--- Begin Collected material ---

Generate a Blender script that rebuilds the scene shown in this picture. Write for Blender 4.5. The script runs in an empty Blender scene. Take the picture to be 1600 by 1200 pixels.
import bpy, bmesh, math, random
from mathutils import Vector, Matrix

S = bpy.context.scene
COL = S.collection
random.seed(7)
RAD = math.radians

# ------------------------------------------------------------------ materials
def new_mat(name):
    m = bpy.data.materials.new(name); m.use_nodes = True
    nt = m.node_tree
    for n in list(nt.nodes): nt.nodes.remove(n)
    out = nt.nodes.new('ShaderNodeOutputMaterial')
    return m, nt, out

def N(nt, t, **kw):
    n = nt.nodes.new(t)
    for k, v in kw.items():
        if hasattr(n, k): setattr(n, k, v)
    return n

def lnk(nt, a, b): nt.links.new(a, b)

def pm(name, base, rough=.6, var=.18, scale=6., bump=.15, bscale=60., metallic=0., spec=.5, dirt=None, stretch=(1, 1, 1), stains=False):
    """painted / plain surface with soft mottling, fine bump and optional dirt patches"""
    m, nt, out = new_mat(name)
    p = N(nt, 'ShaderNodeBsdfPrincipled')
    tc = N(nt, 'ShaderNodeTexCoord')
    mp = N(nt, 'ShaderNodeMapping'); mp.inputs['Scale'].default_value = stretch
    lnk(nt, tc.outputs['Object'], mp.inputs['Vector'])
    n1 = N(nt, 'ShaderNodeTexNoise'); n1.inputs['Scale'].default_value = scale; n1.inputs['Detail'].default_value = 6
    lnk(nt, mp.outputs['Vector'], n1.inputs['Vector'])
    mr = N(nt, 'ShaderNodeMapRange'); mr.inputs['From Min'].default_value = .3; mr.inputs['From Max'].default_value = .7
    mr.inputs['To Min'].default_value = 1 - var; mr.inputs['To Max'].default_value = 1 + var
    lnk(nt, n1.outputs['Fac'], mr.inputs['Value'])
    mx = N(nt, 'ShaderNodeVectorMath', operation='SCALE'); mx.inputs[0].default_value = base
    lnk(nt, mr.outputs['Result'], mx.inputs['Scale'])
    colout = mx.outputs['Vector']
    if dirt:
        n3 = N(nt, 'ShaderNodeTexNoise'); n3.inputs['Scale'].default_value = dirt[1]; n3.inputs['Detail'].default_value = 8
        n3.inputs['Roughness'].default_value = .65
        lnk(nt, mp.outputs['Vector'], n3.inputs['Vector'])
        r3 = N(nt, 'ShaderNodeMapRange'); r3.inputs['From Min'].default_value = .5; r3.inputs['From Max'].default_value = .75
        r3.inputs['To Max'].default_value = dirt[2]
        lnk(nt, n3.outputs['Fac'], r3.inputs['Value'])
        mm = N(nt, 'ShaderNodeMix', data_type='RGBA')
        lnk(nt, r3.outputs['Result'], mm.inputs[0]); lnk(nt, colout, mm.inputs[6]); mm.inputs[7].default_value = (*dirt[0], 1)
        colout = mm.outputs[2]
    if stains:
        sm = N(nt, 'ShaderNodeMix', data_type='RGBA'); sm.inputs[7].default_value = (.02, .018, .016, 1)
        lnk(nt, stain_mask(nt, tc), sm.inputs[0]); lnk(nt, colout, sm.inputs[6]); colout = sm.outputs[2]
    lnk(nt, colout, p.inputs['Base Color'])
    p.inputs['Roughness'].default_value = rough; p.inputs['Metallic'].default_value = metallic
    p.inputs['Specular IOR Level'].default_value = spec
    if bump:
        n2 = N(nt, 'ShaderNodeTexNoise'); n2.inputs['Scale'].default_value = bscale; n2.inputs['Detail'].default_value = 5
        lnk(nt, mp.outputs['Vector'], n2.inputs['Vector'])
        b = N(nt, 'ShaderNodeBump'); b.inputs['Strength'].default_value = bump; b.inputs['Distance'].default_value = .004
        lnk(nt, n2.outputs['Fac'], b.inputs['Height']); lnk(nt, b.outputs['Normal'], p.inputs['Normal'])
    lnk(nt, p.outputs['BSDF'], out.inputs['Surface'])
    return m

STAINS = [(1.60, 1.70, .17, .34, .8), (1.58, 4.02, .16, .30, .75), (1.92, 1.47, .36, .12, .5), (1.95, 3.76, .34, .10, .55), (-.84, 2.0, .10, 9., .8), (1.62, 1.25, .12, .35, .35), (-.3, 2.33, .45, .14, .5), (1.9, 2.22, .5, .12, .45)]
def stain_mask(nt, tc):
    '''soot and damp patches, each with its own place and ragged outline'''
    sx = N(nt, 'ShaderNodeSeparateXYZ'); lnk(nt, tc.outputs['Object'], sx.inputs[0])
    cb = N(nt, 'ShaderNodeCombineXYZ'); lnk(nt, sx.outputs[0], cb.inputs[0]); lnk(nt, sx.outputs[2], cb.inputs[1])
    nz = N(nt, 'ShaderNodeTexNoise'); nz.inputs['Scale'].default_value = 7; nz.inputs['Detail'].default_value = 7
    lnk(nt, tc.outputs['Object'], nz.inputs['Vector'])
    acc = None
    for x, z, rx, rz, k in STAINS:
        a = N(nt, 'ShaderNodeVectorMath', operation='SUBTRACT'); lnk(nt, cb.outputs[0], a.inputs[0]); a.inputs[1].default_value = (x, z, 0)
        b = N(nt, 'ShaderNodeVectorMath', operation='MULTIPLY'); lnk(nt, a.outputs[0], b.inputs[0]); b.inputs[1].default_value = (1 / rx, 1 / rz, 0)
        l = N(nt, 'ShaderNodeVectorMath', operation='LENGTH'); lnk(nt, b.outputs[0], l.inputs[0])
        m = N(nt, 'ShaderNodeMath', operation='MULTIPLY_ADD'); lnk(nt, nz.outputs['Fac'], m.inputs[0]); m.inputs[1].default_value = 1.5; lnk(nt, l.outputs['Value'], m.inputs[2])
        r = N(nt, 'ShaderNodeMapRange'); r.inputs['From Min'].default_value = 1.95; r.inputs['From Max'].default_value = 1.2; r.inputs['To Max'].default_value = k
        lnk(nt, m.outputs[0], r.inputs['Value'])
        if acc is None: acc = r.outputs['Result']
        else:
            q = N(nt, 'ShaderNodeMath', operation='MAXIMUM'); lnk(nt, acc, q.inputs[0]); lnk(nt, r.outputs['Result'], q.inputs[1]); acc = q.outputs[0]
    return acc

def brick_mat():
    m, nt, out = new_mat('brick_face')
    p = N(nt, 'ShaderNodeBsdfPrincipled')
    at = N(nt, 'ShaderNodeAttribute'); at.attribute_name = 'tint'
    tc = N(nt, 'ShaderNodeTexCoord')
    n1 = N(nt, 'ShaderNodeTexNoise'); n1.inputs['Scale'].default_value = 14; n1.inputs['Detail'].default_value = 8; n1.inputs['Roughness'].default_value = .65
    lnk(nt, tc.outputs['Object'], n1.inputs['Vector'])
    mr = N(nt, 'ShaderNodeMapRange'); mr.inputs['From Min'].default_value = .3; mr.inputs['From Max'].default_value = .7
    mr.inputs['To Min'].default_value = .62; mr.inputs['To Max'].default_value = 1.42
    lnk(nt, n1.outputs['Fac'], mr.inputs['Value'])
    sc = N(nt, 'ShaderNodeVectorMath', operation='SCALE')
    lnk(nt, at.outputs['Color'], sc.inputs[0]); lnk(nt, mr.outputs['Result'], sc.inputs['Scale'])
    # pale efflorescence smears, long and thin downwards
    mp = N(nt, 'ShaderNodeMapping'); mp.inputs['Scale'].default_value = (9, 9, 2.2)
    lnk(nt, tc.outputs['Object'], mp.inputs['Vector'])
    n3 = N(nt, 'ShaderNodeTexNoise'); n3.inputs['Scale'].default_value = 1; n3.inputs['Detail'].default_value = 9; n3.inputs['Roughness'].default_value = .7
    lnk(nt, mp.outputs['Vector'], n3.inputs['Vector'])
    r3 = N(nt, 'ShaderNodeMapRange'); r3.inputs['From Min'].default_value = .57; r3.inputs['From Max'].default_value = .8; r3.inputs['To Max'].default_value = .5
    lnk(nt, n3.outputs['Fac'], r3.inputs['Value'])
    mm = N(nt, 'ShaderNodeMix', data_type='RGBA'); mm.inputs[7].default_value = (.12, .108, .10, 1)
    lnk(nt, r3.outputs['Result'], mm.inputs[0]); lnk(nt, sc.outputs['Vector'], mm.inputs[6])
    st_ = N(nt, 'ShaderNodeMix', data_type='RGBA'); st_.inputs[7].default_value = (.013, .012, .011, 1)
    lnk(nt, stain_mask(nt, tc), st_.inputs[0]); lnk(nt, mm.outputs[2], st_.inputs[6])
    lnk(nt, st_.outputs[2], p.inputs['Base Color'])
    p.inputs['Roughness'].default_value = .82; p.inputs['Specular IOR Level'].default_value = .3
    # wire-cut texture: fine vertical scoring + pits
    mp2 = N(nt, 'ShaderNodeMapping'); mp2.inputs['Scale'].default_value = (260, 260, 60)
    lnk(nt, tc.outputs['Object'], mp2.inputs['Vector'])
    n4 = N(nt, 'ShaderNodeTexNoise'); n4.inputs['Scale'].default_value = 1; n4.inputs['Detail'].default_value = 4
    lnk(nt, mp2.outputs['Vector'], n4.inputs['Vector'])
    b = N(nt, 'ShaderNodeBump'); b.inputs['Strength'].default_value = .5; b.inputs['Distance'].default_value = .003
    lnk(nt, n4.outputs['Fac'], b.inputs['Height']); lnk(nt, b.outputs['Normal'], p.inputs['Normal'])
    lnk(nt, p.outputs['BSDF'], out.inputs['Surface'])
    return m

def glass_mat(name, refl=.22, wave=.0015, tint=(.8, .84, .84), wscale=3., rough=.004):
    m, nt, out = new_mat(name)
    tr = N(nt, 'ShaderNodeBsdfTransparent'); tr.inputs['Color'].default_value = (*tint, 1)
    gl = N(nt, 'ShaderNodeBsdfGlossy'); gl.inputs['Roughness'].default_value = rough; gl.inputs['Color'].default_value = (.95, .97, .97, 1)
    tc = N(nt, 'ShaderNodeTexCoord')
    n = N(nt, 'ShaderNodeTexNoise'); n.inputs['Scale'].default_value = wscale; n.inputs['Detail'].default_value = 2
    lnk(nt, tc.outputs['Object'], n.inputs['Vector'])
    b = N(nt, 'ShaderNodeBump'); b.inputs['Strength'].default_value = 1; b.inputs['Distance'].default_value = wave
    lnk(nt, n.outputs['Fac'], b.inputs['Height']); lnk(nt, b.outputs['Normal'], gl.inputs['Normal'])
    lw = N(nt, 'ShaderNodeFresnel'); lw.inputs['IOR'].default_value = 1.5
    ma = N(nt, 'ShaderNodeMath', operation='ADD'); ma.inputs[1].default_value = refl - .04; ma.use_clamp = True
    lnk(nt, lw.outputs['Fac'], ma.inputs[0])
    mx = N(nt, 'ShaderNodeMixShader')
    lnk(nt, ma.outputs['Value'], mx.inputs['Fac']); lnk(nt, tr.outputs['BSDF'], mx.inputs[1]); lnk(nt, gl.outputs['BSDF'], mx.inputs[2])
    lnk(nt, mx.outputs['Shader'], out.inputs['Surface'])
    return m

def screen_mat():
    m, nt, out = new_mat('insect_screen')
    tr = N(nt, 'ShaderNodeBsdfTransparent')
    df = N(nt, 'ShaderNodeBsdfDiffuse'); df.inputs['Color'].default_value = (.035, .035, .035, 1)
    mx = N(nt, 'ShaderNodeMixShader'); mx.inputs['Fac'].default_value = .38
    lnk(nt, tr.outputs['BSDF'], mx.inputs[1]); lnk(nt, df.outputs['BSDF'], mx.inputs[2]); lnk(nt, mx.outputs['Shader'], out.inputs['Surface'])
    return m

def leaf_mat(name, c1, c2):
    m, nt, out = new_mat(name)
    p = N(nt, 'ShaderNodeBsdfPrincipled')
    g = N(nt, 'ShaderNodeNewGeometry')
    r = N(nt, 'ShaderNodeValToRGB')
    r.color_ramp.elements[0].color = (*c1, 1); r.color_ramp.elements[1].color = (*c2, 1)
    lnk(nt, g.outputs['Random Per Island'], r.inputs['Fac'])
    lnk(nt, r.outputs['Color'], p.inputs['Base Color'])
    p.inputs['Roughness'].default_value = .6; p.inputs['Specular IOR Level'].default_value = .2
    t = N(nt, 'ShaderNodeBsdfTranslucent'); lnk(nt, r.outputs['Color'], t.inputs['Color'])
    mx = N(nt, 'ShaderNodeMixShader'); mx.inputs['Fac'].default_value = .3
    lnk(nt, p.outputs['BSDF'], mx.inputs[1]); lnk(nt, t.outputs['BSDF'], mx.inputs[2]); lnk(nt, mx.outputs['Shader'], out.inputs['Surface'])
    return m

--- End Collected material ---

> [Prompt]: Extract the first line above and each line after it up to and including the one with "def lnk(nt, a, b): nt.links.new(a, b)", please, exactly and with nothing else.

> [Task output]:
Generate a Blender script that rebuilds the scene shown in this picture. Write for Blender 4.5. The script runs in an empty Blender scene. Take the picture to be 1600 by 1200 pixels.
import bpy, bmesh, math, random
from mathutils import Vector, Matrix

S = bpy.context.scene
COL = S.collection
random.seed(7)
RAD = math.radians

# ------------------------------------------------------------------ materials
def new_mat(name):
    m = bpy.data.materials.new(name); m.use_nodes = True
    nt = m.node_tree
    for n in list(nt.nodes): nt.nodes.remove(n)
    out = nt.nodes.new('ShaderNodeOutputMaterial')
    return m, nt, out

def N(nt, t, **kw):
    n = nt.nodes.new(t)
    for k, v in kw.items():
        if hasattr(n, k): setattr(n, k, v)
    return n

def lnk(nt, a, b): nt.links.new(a, b)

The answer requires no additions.